Ellenka Baumrind, a former Goldman Sachs trader, has her own homemade ratatouille on supermarket shelves now. Credit: Doug Kuntz

Ellenka Baumrind learned to work hard at the London office of Goldman Sachs, which has a reputation as a workaholic's paradise.

The unending schedule at Goldman, where Baumrind was an assistant equities trader, has so far paid off. Baumrind, now of East Hampton, has succeeded in the difficult task of getting her own brand of ratatouille - vegetable stew - placed on the shelves of 400 Stop & Shop stores across the country.

"I would say that the work ethic Goldman Sachs requires helped me to run my own business," said Baumrind, a London native who is now president of Ellie's Country Delights Inc. in East Hampton. But Wall Street, Baumrind said, never seemed as tasty as what was in her heart: the food business.

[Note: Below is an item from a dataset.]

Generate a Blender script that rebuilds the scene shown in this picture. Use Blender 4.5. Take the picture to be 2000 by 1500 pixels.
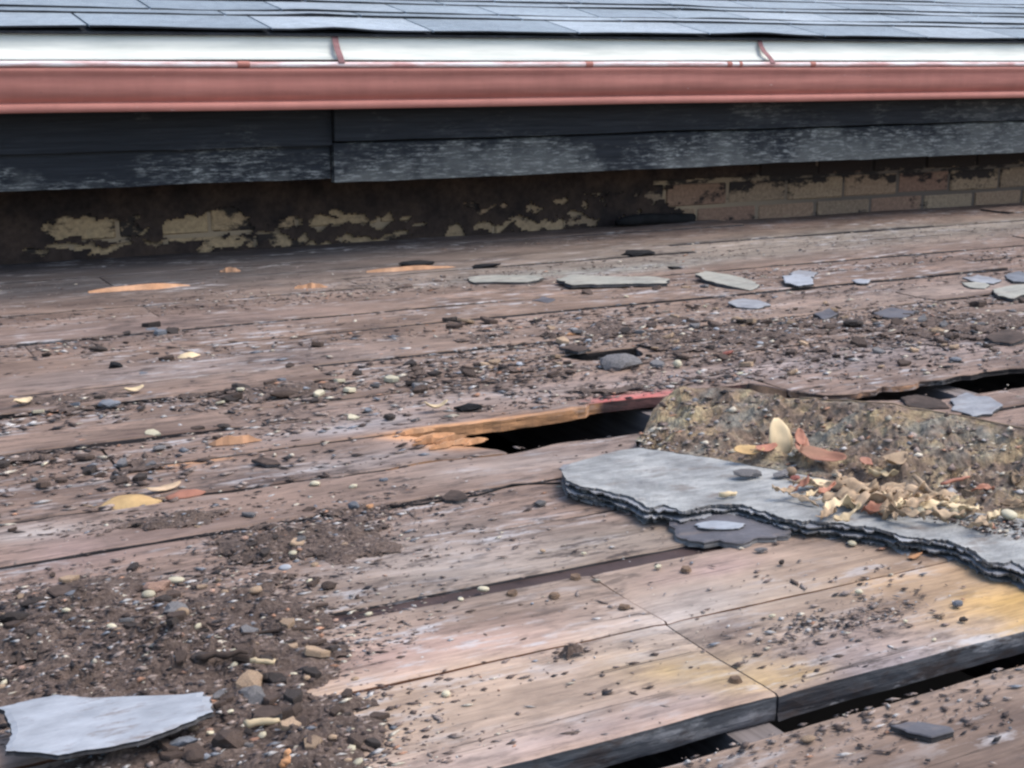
import bpy, bmesh, math, random
import numpy as np
from mathutils import Vector, Matrix

random.seed(7); rng = np.random.default_rng(7)
for o in list(bpy.data.objects): bpy.data.objects.remove(o)
S = bpy.context.scene; COL = S.collection

# ------------------------------------------------------------------ camera, sky, sun, exposure
CAM_H = 0.45; F_PX = 2670.0; PITCH = math.radians(13.17); YAW = math.radians(27.8)
cam_d = bpy.data.cameras.new('camera'); cam = bpy.data.objects.new('camera', cam_d); COL.objects.link(cam)
cam.location = (0, 0, CAM_H); cam.rotation_euler = (math.pi/2-PITCH, 0, -YAW)
cam_d.sensor_width = 36; cam_d.lens = F_PX/2000*36; cam_d.clip_start = .02; cam_d.clip_end = 3000
S.camera = cam
W = bpy.data.worlds.new('World'); S.world = W; W.use_nodes = True
SUN_EL, SUN_AZ = math.radians(58), math.radians(115)      # azimuth clockwise from +Y
nt = W.node_tree; sky = nt.nodes.new('ShaderNodeTexSky'); sky.sky_type = 'NISHITA'; sky.sun_disc = False
sky.sun_elevation = SUN_EL; sky.sun_rotation = SUN_AZ; sky.dust_density = 2.5; sky.air_density = 1.1; sky.ozone_density = 1.5
bgn = nt.nodes['Background']; bgn.inputs[1].default_value = .15; nt.links.new(sky.outputs[0], bgn.inputs[0])
sun_d = bpy.data.lights.new('sun', 'SUN'); sun_d.energy = 1.4; sun_d.angle = math.radians(40); sun_d.color = (1, .92, .84)
sun = bpy.data.objects.new('sun', sun_d); COL.objects.link(sun)
dv = Vector((math.sin(SUN_AZ)*math.cos(SUN_EL), math.cos(SUN_AZ)*math.cos(SUN_EL), math.sin(SUN_EL)))
sun.rotation_euler = dv.to_track_quat('Z', 'Y').to_euler(); sun.location = (2, 0, 4)
S.view_settings.view_transform = 'Standard'; S.view_settings.look = 'None'
S.view_settings.exposure = 0.88; S.view_settings.gamma = 1
S.render.engine = 'CYCLES'; S.cycles.filter_width = 2.5
S.render.resolution_x = 1024; S.render.resolution_y = 768

# ------------------------------------------------------------------ helpers
_fh = np.array([math.sin(YAW), math.cos(YAW), 0]); _R = np.array([math.cos(YAW), -math.sin(YAW), 0]); _Z = np.array([0, 0, 1.])
_F = _fh*math.cos(PITCH)-_Z*math.sin(PITCH); _U = _fh*math.sin(PITCH)+_Z*math.cos(PITCH)
def G(x, y, z=0.0):                       # photo position -> point of the level plane at height z
    r = _F*F_PX+_R*(x-1000)+_U*(750-y); k = (z-CAM_H)/r[2]
    return np.array([r[0]*k, r[1]*k, z])
def WY(x, y, Y):
    r = _F*F_PX+_R*(x-1000)+_U*(750-y); k = Y/r[1]
    return np.array([r[0]*k, Y, CAM_H+r[2]*k])
def pxm(y): return F_PX*(y-125)/(CAM_H*2746)   # photo pixels per metre on the deck at row y

def vnoise(x, y, seed=0):
    x = np.asarray(x, float); y = np.asarray(y, float)
    xi = np.floor(x).astype(np.int64); yi = np.floor(y).astype(np.int64); fx = x-xi; fy = y-yi
    fx = fx*fx*(3-2*fx); fy = fy*fy*(3-2*fy)
    def h(a, b):
        n = (a*374761393+b*668265263+seed*1442695041) & 0xffffffff
        n = ((n ^ (n >> 13))*1274126177) & 0xffffffff
        return ((n ^ (n >> 16)) & 0xffff)/65535.0
    return (h(xi, yi)*(1-fx)+h(xi+1, yi)*fx)*(1-fy)+(h(xi, yi+1)*(1-fx)+h(xi+1, yi+1)*fx)*fy
def fbm(x, y, seed=0, oc=4):
    s = 0; a = .5; t = 0
    for i in range(oc):
        s = s+a*vnoise(np.asarray(x)*2**i+i*17.3, np.asarray(y)*2**i+i*9.1, seed+i); t += a; a *= .55
    return s/t

def link(name, me, mats=None, parent=None, loc=(0, 0, 0)):
    o = bpy.data.objects.new(name, me); COL.objects.link(o); o.location = loc
    if mats is not None and me is not None and not me.materials:
        for m in (mats if isinstance(mats, (list, tuple)) else [mats]): me.materials.append(m)
    if parent: o.parent = parent
    return o
def tag(o, label=None, cat=None, group=None, kind=None):
    if label: o['label'] = label
    if cat: o['category'] = cat
    if group: o['group'] = group
    if kind: o['kind'] = kind
    return o
def pyd(name, v, f, smooth=False):
    me = bpy.data.meshes.new(name); me.from_pydata([tuple(map(float, p)) for p in v], [], [tuple(map(int, q)) for q in f])
    if smooth: me.polygons.foreach_set('use_smooth', [True]*len(me.polygons))
    me.update(); return me
def box(name, x0, x1, y0, y1, z0, z1, bev=0):
    bm = bmesh.new(); bmesh.ops.create_cube(bm, size=1)
    for v in bm.verts: v.co = Vector(((x0+x1)/2+v.co.x*(x1-x0), (y0+y1)/2+v.co.y*(y1-y0), (z0+z1)/2+v.co.z*(z1-z0)))
    if bev: bmesh.ops.bevel(bm, geom=bm.edges[:], offset=bev, segments=1, affect='EDGES')
    me = bpy.data.meshes.new(name); bm.to_mesh(me); bm.free(); return me
def colattr(me, name, cols):
    a = me.color_attributes.new(name, 'FLOAT_COLOR', 'POINT')
    c = np.ones((len(me.vertices), 4), np.float32); c[:, :3] = cols; a.data.foreach_set('color', c.ravel())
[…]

She left the Street in the late 1990s for East Hampton and started buying fresh vegetables at farm stands.

She worked with a Cornell University food entrepreneurship program, then developed her own recipe in 2004, and brought her products to a show at the Javits Center in Manhattan the next year. Food executives liked the taste but said her product had to be natural. Baumrind made her ratatouille dairy-free, low-cholesterol, gluten-free, wheat-free, and with only 150 calories. Her products caught the attention of Stop & Shop executives through a diversity program the company operates that seeks women and minority vendors.

James Sturgis, director of supplier diversity for Ahold USA Retail, whose parent company, Royal Ahold of Amsterdam, owns Stop & Shop, said the products of only about 60 small businesses - out of some 300 who apply annually through the supermarket's minority program - wind up on the store's shelves. Sturgis said that at the time Baumrind applied, Stop & Shop inexplicably had no ratatouille on its shelves. But, he added, the supermarket chain's buyer who tasted Baumrind's product "really enjoyed it."

Now Baumrind is in talks with Whole Foods Market to accept her products.

Baumrind's Regular Vegetable Stew, Vegetable Stew with Mushrooms, and Spicy Vegetable Stew, got onto store shelves late last year. The stews, manufactured by a Brooklyn company, just underwent a second production run of 26,000 jars - the first was 22,000 jars - that retail for between $6.79 and $6.99. While her $120,000 investment has so far yielded anemic profits, Baumrind says the business is cooking.

"It's scary" Baumrind said of being on her own. "But then there's seeing my product on the shelf."